Cameron did his best. He couldn't complain about a lack of material to work with: last year's GDP figures gave him the "deepest and longest recession since records began", while No 10's terrible retreat over training cuts for the Territorial Army was political opportunism on a plate.

He got off to a good start after Brown listed three "stages" for Afghanistan troop deployments, responding with three of his own: wrong policy, weeks of dithering, and then finally giving in to opposition proposals to "do the right thing". "The prime minister can't even be straightforward when he's performing a U-turn," he blared. The Tories drank it all in gleefully.

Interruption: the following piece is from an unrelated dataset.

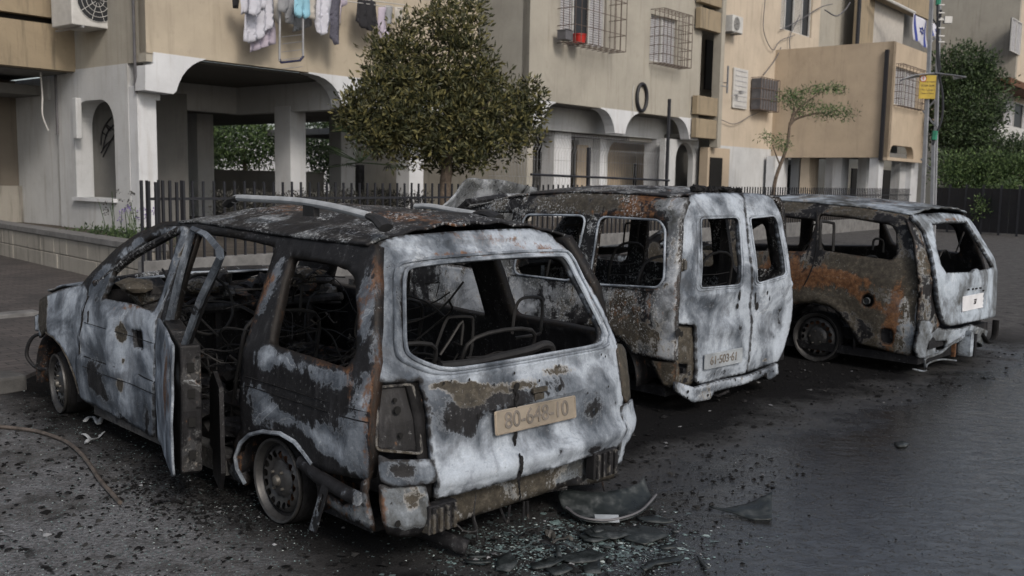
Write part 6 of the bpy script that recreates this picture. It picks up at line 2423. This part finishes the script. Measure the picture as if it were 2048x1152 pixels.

Quickly turning to the economy, Cameron may as well have rubbed his hands in glee as he confronted Brown with his old ending-boom-and-bust credentials. The PM claimed he would bring Britain out of recession by the end of the year.

"I'm not going to let him get away with that!" Cameron said in pantomime fashion. A rather camp high-pitched "oooh!" came from the Labour benches in response. Cameron politely pointed out that Brown had said, only last September, that Britain was leading the rest of the world out of recession. Again, Labour jeers brought him down. This was hardly fair - after all, he explained, Sweden, New Zealand and a few others had already come out of recession before Britain.

What was going on? Buoyed up by his backbenchers, the prime minister's 869th fightback was beginning in earnest in earnest. It helped that the battleground was on his favourite territory, making lists. PMQs descended into a competition on how many times party leaders could say the word "wrong". Cameron tried his best, but he was unwise to challenge Brown here. If politics was exclusively about unnecessarily lengthy lists, Brown would be prime minister forever.

By the time he reached his final response, therefore, it seemed Brown had achieved an extraordinary turnaround. He stood, right foot forward and right finger stabbing at the Tories, as if he was bracing himself in a gale of adversity. That's a pretty fair way of describing his political situation at present. But you wouldn't have been able to tell in the chamber by Brown's performance.

"They have no idea on how to get us out of growth," he jabbed triumphantly. "They're not fit even to be the opposition!"

"MORE!" roared appreciative Labour backbenches as he sat down, loving every moment. They were his secret weapon, giving Brown a level of support and encouragement he hasn't enjoyed for months.

It was gratitude for folding on the Territorial Army training cuts which gave Brown this backing. In a perverse way, they loved him for his weakness; maybe he should U-turn every week.